The elusive dik dik. You do see them early morning or later afternoon but they usually run off so fast and are few to see as they hide in the bush
It was a dream come true seeing all these animals and I have to say that having a good team, a great group of people that you can have fun with and relate to and get along, makes a world of difference. I was so lucky to have these guys. My second group was not as nearly as enjoyable so I just focused on the animals, but I will write more about that later. But in the meantime, enjoy the pictures as much as I enjoyed seeing them live. And if my friends included in this blog are reading this now, Hello, it was great meeting you all, and I had such a good time. Thanks for making my Masai Mara leg of my safari such a blast. You guys are great!
So glad you had such a great group on the first leg of your Safari – what with the excitement in seeing all these wild animals and a fun bunch you were so lucky – wish I was there – maybe in my next life. love Mum
Yup – you may have many lives to try.

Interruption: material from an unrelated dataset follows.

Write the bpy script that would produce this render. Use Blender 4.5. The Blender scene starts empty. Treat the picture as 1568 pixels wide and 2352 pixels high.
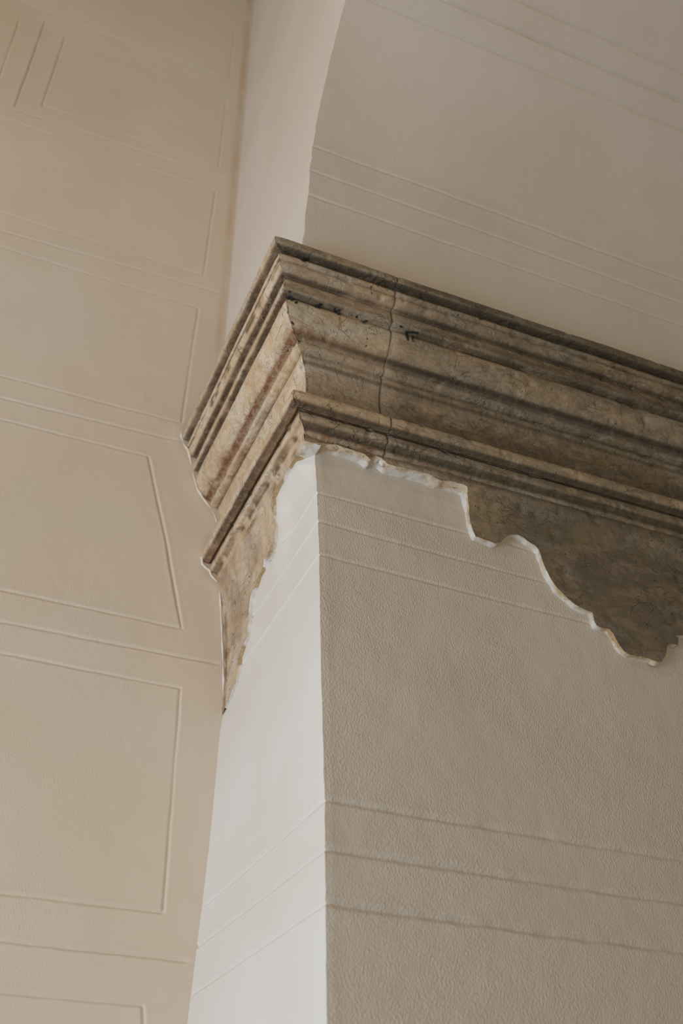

It is pretty good. There are elements I was not so thrilled with, but it was an experienced I always promised myself.
Sara, maybe I am too late, but I once stayed at Cotter’s Camp about 3 hours into the Mara from Nairobi, where I had a walk about with a Masai warrior following a lion kill, slept under canvas and was escorted to my tent each night, after G and Ts around an open fire, by a Masai warrior with an old Lee Enfield 303 rifle to protect me. The tent had a brick built attachment for a bathroom and my guard showed me where the INSECT repellant was and how to use it. The insects were so large that the can of repellant was used to hit the insect with. Spraying was totally ineffective. There were four of us that had escaped from an International Diabetes meeting in Nairobi for a unique experience. I spent the night baby sitting the other three. Large animals roamed at night and the sound of them tearing up grass had them petrified and they insisted on occupying “big John’s” tent. This was in 1972 and was certainly not Treetops, but much more exciting
That’s a hoot. I think the safari experience has changed a fair bit from then and aside from the animals, some of the human players are no longer as authentic. I find the Masai are over exposed and are just looking for money by pushing their mass produced wares on you. They also go through half hearted motions of demonstrating their “dances” which really don’t seem like dances since there is little dancing involved. But I was staying in a similar tent as you describe but the bugs were not bad at all. We stayed just outside of the park so animals are not as frighteningly nearby. Even though I was in low season there were a plethora of safari vans roaming the park. But I supposed given tourism a lot of this can’t be helped.
Lots of thanx to you Sara,the short time we spent together here in Kenya was just awesome not to mention the trip to Migwani,the safari looks great,am happy that you gave me your time to introduce you to the nature for adventure is my hobby.If this world is made up with people like you would be a better place to live in for ever.
Keep the adventure fire burning.
Thank you so much Dickson for your kind words. You were an amazing host to your country and very calm and peaceful not matter what the challenge. I would put anyone in your hands. Keep well and keep in touch.